**Brief:**
In the entries below, repeat only the lines between those holding "Model this scene" and "COL = SC.collection", inclusive. Leave pictures out.

**Supplied material:**
[start]

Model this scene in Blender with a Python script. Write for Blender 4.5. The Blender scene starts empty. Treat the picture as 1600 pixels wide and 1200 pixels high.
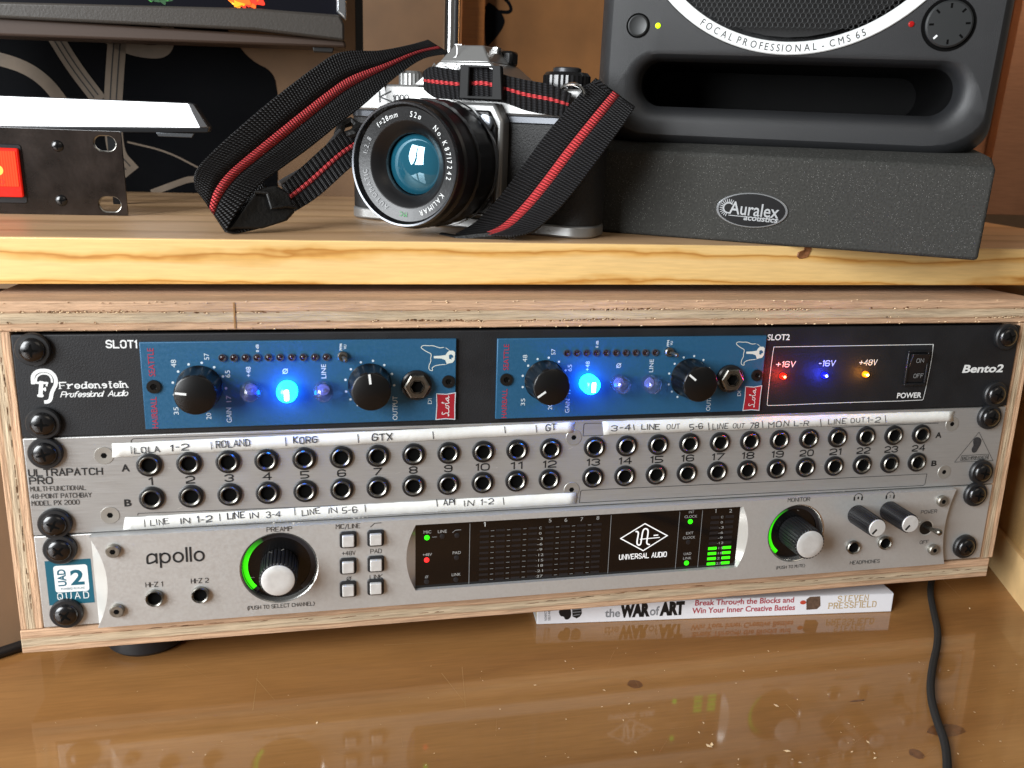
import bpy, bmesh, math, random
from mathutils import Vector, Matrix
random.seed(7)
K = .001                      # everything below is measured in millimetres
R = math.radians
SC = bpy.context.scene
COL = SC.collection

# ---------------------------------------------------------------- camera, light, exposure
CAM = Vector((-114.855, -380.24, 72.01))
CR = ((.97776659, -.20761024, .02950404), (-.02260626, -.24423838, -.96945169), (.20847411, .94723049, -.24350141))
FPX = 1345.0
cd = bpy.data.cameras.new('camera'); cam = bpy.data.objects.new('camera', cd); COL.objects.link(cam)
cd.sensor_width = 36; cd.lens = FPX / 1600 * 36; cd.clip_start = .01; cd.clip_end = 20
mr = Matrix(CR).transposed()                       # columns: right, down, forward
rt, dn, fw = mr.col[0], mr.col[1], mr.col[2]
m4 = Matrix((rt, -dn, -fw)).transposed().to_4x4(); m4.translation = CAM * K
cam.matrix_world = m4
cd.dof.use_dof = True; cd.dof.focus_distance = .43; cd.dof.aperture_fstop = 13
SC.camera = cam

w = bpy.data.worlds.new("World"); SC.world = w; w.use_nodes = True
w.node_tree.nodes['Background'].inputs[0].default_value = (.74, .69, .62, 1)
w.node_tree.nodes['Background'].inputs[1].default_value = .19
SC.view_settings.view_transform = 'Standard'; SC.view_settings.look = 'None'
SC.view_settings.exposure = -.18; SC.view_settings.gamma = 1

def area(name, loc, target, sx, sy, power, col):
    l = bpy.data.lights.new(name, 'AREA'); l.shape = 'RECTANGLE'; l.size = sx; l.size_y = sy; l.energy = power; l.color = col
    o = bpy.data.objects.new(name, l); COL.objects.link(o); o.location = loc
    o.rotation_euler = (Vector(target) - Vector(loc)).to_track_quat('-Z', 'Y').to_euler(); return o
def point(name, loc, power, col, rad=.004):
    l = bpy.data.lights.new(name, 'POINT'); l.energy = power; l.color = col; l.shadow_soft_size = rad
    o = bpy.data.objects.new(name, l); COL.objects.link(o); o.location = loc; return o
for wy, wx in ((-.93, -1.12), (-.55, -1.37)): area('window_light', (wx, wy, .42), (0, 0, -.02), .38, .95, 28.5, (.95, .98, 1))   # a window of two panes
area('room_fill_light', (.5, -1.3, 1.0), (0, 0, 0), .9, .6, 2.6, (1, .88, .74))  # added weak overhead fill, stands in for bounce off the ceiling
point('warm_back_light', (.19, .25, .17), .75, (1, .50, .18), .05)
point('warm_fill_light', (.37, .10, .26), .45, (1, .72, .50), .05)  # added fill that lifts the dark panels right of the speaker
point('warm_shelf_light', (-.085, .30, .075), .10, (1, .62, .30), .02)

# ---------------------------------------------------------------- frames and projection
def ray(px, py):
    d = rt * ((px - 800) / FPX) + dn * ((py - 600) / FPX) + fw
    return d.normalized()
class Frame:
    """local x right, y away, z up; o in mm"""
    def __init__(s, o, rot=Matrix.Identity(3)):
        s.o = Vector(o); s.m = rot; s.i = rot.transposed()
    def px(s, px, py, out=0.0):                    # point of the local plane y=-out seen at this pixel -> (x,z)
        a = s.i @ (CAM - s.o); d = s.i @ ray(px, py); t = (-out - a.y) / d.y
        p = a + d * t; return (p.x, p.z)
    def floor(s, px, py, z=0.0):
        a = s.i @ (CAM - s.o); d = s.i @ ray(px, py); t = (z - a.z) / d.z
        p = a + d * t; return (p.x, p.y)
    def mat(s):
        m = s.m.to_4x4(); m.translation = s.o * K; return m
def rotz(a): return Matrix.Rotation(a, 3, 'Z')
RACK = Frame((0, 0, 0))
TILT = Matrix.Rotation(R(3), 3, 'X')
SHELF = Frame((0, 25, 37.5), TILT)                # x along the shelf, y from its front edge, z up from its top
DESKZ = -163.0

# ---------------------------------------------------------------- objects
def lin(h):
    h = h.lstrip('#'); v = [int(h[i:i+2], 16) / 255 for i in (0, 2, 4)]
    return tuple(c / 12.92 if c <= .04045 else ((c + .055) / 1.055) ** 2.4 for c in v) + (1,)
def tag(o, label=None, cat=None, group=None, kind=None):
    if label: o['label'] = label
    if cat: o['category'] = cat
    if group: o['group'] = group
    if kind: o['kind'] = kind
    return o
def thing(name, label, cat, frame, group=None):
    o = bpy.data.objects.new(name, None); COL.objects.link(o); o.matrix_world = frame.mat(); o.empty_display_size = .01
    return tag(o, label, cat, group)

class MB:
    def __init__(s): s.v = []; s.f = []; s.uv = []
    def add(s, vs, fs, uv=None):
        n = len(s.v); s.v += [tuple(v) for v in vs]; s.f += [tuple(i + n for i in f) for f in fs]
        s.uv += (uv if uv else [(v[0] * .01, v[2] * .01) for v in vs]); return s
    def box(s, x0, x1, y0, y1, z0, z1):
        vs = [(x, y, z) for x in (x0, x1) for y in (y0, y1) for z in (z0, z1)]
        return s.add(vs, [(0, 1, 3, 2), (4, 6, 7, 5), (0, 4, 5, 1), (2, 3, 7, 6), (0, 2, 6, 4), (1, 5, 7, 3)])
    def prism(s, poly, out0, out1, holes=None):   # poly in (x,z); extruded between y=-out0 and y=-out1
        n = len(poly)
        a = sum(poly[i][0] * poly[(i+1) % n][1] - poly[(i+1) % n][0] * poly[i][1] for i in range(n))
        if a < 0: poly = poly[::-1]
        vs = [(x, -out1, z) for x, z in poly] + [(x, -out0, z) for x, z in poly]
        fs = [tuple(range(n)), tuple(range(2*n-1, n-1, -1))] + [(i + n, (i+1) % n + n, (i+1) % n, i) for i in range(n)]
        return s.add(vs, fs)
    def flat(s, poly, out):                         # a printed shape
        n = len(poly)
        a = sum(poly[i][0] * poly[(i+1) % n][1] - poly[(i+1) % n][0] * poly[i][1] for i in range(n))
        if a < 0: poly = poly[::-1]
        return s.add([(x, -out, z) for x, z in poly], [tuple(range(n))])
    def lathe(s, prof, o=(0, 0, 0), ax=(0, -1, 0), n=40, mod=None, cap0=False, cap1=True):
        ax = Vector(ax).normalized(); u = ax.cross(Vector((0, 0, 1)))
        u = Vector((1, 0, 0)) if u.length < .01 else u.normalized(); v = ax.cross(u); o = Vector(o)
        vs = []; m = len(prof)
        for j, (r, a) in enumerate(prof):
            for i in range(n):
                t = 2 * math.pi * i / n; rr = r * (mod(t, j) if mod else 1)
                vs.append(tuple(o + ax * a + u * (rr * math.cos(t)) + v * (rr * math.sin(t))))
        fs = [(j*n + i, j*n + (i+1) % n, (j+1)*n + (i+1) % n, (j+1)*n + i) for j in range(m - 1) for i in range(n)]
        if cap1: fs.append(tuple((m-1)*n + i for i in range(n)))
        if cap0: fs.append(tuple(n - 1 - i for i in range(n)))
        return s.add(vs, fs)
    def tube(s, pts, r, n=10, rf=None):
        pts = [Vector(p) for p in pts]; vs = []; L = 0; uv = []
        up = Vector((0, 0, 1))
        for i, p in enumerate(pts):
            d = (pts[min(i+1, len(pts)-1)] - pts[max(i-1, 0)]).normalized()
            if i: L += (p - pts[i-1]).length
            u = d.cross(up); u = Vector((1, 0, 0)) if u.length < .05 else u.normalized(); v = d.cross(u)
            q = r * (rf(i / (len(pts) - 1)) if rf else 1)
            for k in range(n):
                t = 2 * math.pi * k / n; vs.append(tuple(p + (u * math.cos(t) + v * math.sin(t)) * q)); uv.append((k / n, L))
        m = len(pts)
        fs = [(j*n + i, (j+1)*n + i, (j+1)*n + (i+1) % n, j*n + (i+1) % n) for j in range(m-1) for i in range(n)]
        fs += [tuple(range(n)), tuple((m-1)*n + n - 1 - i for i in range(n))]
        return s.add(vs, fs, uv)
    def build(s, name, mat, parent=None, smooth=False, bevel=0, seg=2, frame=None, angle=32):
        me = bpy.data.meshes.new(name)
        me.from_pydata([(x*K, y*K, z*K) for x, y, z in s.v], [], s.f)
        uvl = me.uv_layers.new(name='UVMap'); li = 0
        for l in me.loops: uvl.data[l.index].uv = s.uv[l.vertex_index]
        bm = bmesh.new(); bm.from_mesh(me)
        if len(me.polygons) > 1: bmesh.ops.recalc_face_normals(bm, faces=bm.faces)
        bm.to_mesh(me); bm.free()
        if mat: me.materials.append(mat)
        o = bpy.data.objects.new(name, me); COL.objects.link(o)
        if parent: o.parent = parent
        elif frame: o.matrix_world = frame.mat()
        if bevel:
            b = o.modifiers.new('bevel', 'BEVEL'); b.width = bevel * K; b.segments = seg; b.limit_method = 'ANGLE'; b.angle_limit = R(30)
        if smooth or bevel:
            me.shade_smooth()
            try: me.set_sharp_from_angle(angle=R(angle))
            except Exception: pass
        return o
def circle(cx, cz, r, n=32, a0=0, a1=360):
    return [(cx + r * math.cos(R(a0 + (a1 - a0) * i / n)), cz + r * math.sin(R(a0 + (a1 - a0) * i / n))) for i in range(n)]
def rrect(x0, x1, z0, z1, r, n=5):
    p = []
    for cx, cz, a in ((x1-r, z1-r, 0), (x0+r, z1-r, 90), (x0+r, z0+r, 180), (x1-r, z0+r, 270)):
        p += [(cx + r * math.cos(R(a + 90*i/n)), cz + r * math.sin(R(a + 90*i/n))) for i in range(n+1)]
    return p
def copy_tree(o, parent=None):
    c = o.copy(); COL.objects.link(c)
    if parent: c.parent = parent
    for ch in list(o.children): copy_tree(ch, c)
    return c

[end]
[start]

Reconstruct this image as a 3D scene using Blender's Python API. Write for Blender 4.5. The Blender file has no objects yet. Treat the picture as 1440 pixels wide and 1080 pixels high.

[end]

**Task answer:**
Model this scene in Blender with a Python script. Write for Blender 4.5. The Blender scene starts empty. Treat the picture as 1600 pixels wide and 1200 pixels high.
import bpy, bmesh, math, random
from mathutils import Vector, Matrix
random.seed(7)
K = .001                      # everything below is measured in millimetres
R = math.radians
SC = bpy.context.scene
COL = SC.collection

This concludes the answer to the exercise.